El #MeToo ha llegado, por fin, al Ejército español. Era cuestión de tiempo que la ola de testimonios que empezó en Hollywood rompiera también los muros de silencio más altos del Estado: los cuarteles. Lo que sí sorprende es que, ante la avalancha de denuncias, la ministra de Defensa, Margarita Robles, no haya dado un paso al frente.
Robles ha estado al frente del Ministerio de Defensa desde 2018. Siete años en los que el acoso sexual dentro de las Fuerzas Armadas no solo ha persistido, sino que se ha invisibilizado sistemáticamente. Las denuncias han sido ignoradas, el anonimato de las víctimas ha sido vulnerado y las represalias han recaído sobre las víctimas. Según un informe del Observatorio de la Vida Militar, entre 2016 y 2022 se registraron 219 denuncias por acoso sexual en las Fuerzas Armadas, lo que dio lugar a 269 procedimientos —112 penales y 157 disciplinarios—. De estos, solo el 16,23% (31 casos) concluyó con una sanción o condena.
Las Unidades de Protección frente al Acoso (UPA), creadas en 2016 con el objetivo de ofrecer apoyo y protección a las víctimas de acoso sexual dentro de las Fuerzas Armadas, son una calamidad. El protocolo que el Ministerio defiende con orgullo no ha servido para proteger ni acompañar a las víctimas. Al contrario: muchas mujeres lo denuncian como un trámite que las expone al agresor, a pesar de que la ley expresa que la identidad de las denunciantes debe mantenerse en secreto.

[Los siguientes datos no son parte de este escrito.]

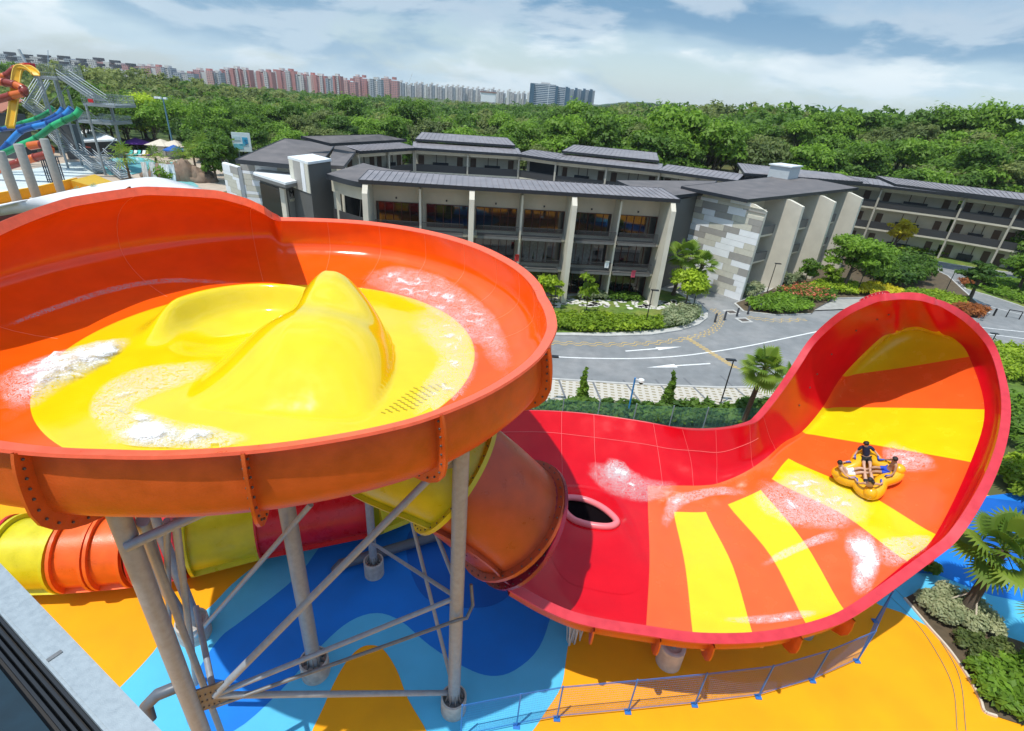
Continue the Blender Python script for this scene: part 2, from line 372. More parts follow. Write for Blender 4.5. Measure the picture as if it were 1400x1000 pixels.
G.append([V((BC.x+(RF+.06)*math.cos(2*PI*j/144), BC.y+(RF+.06)*math.sin(2*PI*j/144), ZF-.03)) for j in range(144)])
mb.grid(G, True); o_floor = bpart(mb, 'basin_floor', YELL, smooth=True)
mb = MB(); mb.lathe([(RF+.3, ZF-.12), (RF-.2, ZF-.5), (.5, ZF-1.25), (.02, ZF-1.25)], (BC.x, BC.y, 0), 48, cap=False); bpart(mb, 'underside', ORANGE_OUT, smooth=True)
# grating of small slots in the floor near the lower right edge
mb = MB()
for i in range(5):
    for j in range(9):
        P = at(524+i*10+j*5.5, 565-i*1.5-j*4.2, ZF+.0); mb.box((P.x, P.y, ZF+.012+floor_h(P.x-BC.x, P.y-BC.y)), (.13, .035, .006), rz=-.35)
bpart(mb, 'drain_grating', mat('slot_shade', (.35, .26, .01), .6))
bv = bvh_of(o_wall); bf = bvh_of(o_floor)
class Multi:
    def __init__(s, *b): s.b = b
    def ray_cast(s, o, d):
        best = (None, None, None, None)
        for x in s.b:
            r = x.ray_cast(o, d)
            if r[0] is not None and (best[0] is None or r[3] < best[3]): best = r
        return best
bb = Multi(bv, bf)
stuff(foam([(-10, 552), (40, 528), (90, 505), (140, 484), (186, 464)], [70, 66, 52, 38, 8], bb, .28, FOAM_T, 'wave_crest', dens=[.75, 1, 1.2, 1.25]), 'rolling white wave with dark tip crossing from orange onto the yellow bowl floor', 'white water')
stuff(foam([(148, 572), (185, 588), (235, 597), (295, 602), (345, 600)], [84, 66, 48, 36, 10], bb, .12, FOAM_T, 'foam_swirl', dens=[.75, 1.15, 1.0, .8]), 'white swirl of foam on the yellow floor against the near bowl rim', 'white water')
stuff(foam([(165, 590), (150, 560), (185, 530), (240, 515), (300, 500)], [44, 62, 52, 40, 20], bb, .06, FOAM_M, 'foam_tail', dens=[.8, .75, .6, .5]), 'thin foam curl sweeping over the yellow floor toward the mound', 'white water')
stuff(foam([(560, 425), (610, 455), (625, 495), (600, 540), (560, 570)], [70, 70, 62, 60, 40], bb, .02, FOAM_S, 'water_sheet', dens=[.9, 1, 1, .9]), 'sparkling thin water on the yellow floor between the mound and the drain slots', 'white water')
stuff(foam([(490, 388), (540, 385), (600, 405), (660, 450), (700, 520)], [24, 46, 58, 52, 30], bb, .03, FOAM_S, 'wet_band', dens=[1.05, 1.15, 1.1, .9]), 'speckled water band along the foot of the far orange wall', 'white water')
stuff(foam([(0, 450), (70, 424), (150, 398), (230, 385), (330, 388)], [7, 8, 9, 8, 6], bb, .02, FOAM_M, 'foam_line', dens=[.6, .6, .6, .7]), 'wavering line of foam high on the shaded orange wall', 'white water')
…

Lo más doloroso es que muchas de estas mujeres no solo se han enfrentado a sus acosadores, sino a toda la estructura que los ampara. A compañeros que en el mejor de los casos les enviaron un whatsapp de apoyo y en el peor, les dieron la espalda y mandos que las tacharon de problemáticas. Las mujeres que se han atrevido a denunciar han sido castigadas con aislamiento, pérdida de destino, desprestigio e incluso bajas psicológicas. Mientras tanto, los agresores han seguido con sus carreras intactas. Esta es la realidad que se quiere esconder detrás del discurso de la disciplina y el honor.
Ellas resisten. Algunas han dejado el Ejército con secuelas físicas y mentales. Es el caso de la Capitán Cebollero quien, ya fuera del cuerpo, ha conseguido que el Tribunal de Derechos Humanos de Estrasburgo admita a trámite su caso, y sólo lo consiguen un 3% de las denuncias presentadas. Otras víctimas siguen dentro, tragando saliva cada día. Lourdes Castellanos, Cristina Valdearcos, y centenares de mujeres militares que claman en redes sociales , o la tristemente célebre Zaida Cantera, quizás se estén preguntando si valió la pena denunciar.
Porque el enemigo de estas mujeres militares duerme en el cuartel, viste el mismo uniforme y manda sobre ellas. Ese enemigo, el acoso sexual institucionalizado, lleva años operando con total impunidad mientras el Ministerio mira hacia otro lado.
El movimiento #MeToo del Ejército, impulsado por Aurora G. Mateache y Artículo 14, ha puesto nombre y rostro a esta realidad silenciada. Han abierto un buzón de denuncias, han llevado sus testimonios al Congreso y han expuesto la falta de respuesta efectiva por parte del Ministerio. ¿Y qué ha hecho el Ministerio de Defensa? Declaraciones genéricas en defensa del protocolo y ninguna medida concreta de impacto.
Las víctimas siguen siendo tratadas como problemáticas. Los agresores, como casos aislados. Y la jerarquía militar, como intocable. Margarita Robles debe reconocer que su gestión no ha sido suficiente, que el protocolo es ineficaz, que se necesita una reforma estructural, crear unidades externas al mando militar para gestionar las denuncias. Garantizar la protección y anonimato de las denunciantes. Revisar la formación en igualdad desde la base. Establecer mecanismos de seguimiento reales y transparentes. Y, sobre todo, escuchar a las mujeres que han vivido el acoso en primera persona. Ellas tienen más claro que nadie lo que falla.